The expansion of deciduous shrubs is among the most conspicuous and widespread of the phenomena affecting tundra regions under a warming climate. While this process is expected to affect the distributions of terrestrial vertebrates, empirical assessments of responses to shrub expansion are rare, particularly for passerine birds. Here, I jointly investigate the topographic correlates of shrub expansion and differences in the density of shrub-adapted passerines between long- and recently established shrub cover at five sites in Arctic and Subarctic Alaska. I used a remotely sensed vegetation cover timeseries (1985 – 2020) and line transect data (2015 – 22) for four low and four tall shrub – adapted passerines. The line transect data were comprised of the individual encounter locations, which permitted fine-scale assessment of the effect of shrub cover age class (established pre- or post-1985) under a point process framework. Low shrub – adapted species showed weak differences in density between long- (pre-1985) and recently established (post-1985) shrub cover. In contrast, a subset of tall shrub – adapted species at two of the five study areas had lower density where the proportion of total shrub cover in the younger age class was relatively high.

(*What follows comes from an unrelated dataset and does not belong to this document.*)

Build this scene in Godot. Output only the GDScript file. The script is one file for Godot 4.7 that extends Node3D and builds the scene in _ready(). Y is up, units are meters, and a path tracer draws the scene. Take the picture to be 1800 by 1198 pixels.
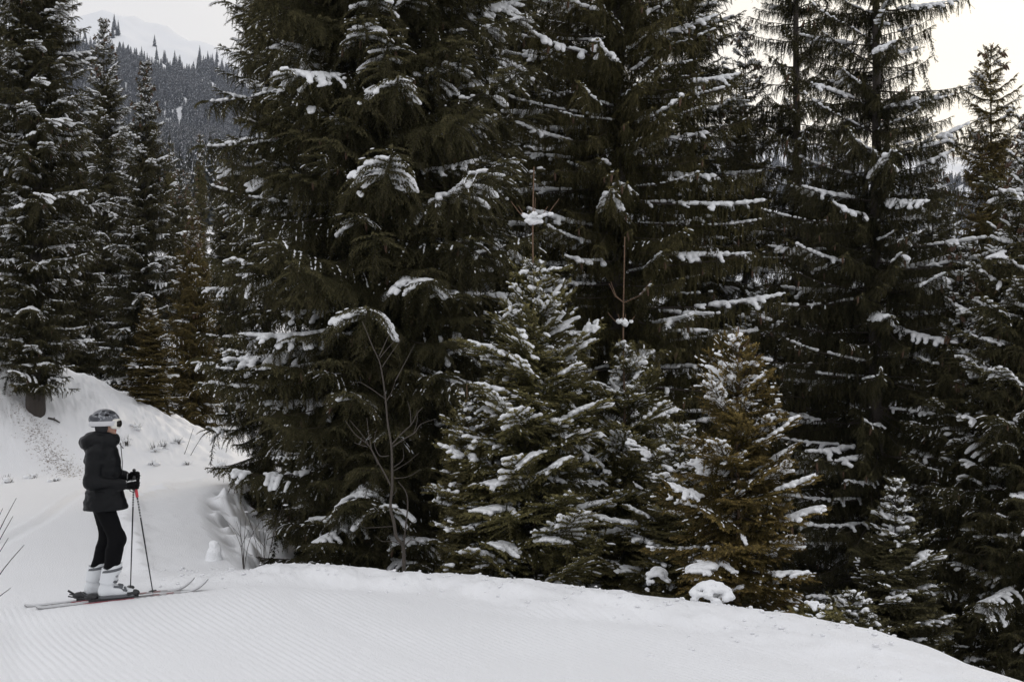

The contrasting responses of these two groups suggest that expanding shrub cover may have structural characteristics, such as shorter height and a more diffuse distribution, that are not preferred by tall shrub – adapted passerines. This suggests caution in assuming uniform responses to shrub expansion across species and spatial regions and indicates the potential importance of incorporating time lags into assessments of vertebrate responses to shrub expansion.